Jumat, 06 Juli 2012
A tale of two jobs reports
The establishment survey of payrolls has been disappointing of late, finding an average monthly gain of only 105K new private sector jobs over the past four months. (I focus on private sector jobs because that's where the action is; the public sector workforce has been shrinking for the past three years due to budget cutbacks, and I view that as a good thing.) In contrast to the establishment survey, the household survey has registered a relatively strong average gain of 235K jobs over the same period. Since the jobs recovery began in early 2010, the household survey has registered about 5.1 million new private sector jobs, while the establishment survey has recorded 4.3 million. This discrepancy between the two surveys is large, and somewhat troubling. One survey says jobs growth is weak, the other says it is decent. Which one to believe?
The household survey is typically better at picking up new jobs in the early years of a recovery, since it is based on a sampling of the entire population, whereas the establishment survey only samples known businesses. So if there are lots of new businesses being formed, especially small ones, the household survey will find those but the establishment survey won't find them until a year or so from now when it is recalibrated to match IRS data. I'm inclined to trust the household survey more than the establishment survey right now, and so I conclude that the economy is still growing at a modest/moderate pace—nothing to get excited about, but nothing to get upset about either.
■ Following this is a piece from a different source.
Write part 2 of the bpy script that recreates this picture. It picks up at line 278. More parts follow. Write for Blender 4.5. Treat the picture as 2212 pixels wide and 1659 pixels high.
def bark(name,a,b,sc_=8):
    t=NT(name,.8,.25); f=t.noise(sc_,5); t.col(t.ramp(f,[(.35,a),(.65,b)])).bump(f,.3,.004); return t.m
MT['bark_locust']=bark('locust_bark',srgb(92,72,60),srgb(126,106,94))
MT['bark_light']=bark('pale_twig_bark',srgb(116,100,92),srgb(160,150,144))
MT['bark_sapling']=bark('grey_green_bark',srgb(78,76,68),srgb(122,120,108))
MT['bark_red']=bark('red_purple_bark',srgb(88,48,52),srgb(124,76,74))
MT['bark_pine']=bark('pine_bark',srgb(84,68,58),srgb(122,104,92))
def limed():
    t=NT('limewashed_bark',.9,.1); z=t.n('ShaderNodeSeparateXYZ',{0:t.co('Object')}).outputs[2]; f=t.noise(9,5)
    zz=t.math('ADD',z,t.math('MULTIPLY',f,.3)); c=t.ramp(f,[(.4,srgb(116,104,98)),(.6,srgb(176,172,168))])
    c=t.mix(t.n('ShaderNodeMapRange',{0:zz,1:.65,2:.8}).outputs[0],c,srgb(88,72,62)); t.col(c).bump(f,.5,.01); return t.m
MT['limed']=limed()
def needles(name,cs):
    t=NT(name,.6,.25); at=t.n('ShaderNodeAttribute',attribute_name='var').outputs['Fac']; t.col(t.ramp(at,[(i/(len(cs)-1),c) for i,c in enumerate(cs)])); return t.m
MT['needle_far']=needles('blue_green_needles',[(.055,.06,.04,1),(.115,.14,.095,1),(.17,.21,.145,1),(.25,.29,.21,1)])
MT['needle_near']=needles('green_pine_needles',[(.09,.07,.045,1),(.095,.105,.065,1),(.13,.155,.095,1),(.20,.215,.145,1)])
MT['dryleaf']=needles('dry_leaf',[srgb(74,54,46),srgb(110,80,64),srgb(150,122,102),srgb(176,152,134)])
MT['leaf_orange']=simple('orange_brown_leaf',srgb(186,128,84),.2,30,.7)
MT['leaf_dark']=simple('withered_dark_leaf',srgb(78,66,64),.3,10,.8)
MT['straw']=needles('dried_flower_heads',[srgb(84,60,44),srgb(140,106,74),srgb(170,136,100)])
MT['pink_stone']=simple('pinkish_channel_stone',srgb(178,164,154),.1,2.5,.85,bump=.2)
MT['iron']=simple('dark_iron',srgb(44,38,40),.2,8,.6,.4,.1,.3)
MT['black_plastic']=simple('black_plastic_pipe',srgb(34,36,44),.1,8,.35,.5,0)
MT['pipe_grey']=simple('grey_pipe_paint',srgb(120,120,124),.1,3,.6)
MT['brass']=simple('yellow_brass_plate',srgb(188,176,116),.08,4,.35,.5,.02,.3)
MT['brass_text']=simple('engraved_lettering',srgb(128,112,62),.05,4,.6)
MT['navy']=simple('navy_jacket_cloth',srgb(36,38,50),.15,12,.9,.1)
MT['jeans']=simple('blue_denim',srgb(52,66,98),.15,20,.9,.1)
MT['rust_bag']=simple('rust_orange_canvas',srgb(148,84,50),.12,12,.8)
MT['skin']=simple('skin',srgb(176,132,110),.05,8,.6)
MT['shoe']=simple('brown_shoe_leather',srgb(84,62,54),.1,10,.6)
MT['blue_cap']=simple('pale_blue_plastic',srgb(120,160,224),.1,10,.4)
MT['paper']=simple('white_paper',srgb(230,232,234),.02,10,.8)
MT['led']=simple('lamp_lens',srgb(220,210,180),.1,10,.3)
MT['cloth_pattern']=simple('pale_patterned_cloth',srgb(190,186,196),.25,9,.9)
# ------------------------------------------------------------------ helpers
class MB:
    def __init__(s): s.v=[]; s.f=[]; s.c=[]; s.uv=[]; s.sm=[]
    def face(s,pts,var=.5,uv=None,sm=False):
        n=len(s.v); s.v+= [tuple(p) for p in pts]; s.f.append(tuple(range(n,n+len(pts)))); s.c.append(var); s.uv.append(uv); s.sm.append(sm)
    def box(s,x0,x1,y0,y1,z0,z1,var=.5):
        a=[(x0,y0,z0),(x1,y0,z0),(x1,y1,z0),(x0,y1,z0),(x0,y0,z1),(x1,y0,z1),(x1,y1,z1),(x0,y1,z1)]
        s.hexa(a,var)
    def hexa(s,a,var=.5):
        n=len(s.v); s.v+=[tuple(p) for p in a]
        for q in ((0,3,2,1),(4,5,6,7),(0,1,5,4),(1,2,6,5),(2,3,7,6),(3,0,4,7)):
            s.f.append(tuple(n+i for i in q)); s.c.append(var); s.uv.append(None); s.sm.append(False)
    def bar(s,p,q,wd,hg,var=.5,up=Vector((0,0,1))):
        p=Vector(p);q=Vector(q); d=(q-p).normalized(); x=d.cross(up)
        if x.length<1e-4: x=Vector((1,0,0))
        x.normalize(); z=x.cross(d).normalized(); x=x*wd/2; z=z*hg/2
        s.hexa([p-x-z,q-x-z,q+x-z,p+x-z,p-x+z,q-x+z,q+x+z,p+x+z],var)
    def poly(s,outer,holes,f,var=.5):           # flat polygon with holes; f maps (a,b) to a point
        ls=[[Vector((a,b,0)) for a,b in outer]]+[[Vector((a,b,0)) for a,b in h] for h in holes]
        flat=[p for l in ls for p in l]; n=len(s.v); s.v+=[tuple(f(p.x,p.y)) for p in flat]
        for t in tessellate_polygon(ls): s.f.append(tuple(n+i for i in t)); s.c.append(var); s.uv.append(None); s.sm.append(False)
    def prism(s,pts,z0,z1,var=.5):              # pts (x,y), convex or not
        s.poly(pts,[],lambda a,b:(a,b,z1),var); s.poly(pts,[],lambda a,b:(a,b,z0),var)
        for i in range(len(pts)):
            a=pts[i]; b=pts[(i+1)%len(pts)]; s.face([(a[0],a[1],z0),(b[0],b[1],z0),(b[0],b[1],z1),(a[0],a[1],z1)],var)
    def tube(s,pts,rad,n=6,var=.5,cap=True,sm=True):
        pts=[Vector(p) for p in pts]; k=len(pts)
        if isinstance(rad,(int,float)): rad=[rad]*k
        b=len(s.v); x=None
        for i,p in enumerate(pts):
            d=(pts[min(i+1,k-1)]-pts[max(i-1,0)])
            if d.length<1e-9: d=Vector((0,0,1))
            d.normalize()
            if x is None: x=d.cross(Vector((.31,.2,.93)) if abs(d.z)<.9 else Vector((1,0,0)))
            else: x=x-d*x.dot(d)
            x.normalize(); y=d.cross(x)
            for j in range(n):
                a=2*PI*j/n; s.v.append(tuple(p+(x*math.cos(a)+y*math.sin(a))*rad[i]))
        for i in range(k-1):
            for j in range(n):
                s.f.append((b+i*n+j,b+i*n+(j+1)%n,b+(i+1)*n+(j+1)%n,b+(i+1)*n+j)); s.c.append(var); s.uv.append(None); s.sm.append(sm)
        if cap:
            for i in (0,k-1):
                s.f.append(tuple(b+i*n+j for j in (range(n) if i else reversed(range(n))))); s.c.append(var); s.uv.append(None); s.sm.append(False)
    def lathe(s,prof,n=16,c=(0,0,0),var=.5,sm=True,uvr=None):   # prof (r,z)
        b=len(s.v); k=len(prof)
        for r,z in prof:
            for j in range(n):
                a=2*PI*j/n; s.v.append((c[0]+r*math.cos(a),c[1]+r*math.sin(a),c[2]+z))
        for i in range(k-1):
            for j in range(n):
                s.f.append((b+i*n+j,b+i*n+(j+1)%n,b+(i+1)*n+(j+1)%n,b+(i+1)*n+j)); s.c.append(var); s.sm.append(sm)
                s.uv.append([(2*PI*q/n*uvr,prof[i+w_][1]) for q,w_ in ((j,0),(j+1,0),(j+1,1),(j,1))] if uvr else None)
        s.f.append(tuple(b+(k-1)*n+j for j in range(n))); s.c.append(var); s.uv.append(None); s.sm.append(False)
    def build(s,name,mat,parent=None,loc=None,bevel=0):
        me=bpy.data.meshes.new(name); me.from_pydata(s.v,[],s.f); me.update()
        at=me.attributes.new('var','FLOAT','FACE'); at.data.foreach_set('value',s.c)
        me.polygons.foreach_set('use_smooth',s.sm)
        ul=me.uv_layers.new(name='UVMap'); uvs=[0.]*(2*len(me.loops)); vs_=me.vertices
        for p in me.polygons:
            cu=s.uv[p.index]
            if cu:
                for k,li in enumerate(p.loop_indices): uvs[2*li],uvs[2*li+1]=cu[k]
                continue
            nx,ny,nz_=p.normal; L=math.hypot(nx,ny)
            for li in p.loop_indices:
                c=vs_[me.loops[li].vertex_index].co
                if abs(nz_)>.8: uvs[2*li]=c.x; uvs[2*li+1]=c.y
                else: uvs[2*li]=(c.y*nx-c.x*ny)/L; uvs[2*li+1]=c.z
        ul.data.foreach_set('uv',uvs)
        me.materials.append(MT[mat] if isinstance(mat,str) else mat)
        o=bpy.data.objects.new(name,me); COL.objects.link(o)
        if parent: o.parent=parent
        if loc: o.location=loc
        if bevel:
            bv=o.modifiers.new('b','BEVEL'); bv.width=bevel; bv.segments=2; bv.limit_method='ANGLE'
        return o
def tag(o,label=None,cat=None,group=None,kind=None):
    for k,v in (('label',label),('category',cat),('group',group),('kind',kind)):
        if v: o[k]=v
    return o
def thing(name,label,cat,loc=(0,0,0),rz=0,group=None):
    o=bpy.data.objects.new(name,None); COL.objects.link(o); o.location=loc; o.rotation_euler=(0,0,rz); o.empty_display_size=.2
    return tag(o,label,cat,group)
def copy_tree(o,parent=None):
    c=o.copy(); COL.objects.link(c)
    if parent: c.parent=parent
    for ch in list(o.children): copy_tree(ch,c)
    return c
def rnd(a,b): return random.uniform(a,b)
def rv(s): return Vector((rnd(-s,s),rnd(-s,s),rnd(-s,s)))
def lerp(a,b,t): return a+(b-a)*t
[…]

Another encouraging aspect of the June jobs report is that the labor force (all those with jobs plus those who are looking for jobs) is once again growing. Over the past year, the labor force has grown 1.1%, which is roughly its long-term average. Over the past six months, however, it's up at an annualized rate of 1.7%, and it has now reached a post-recession high. The overall growth of the labor force since the recession started is of course still miserable—the worst performance in modern times—but the change on the margin is now quite positive.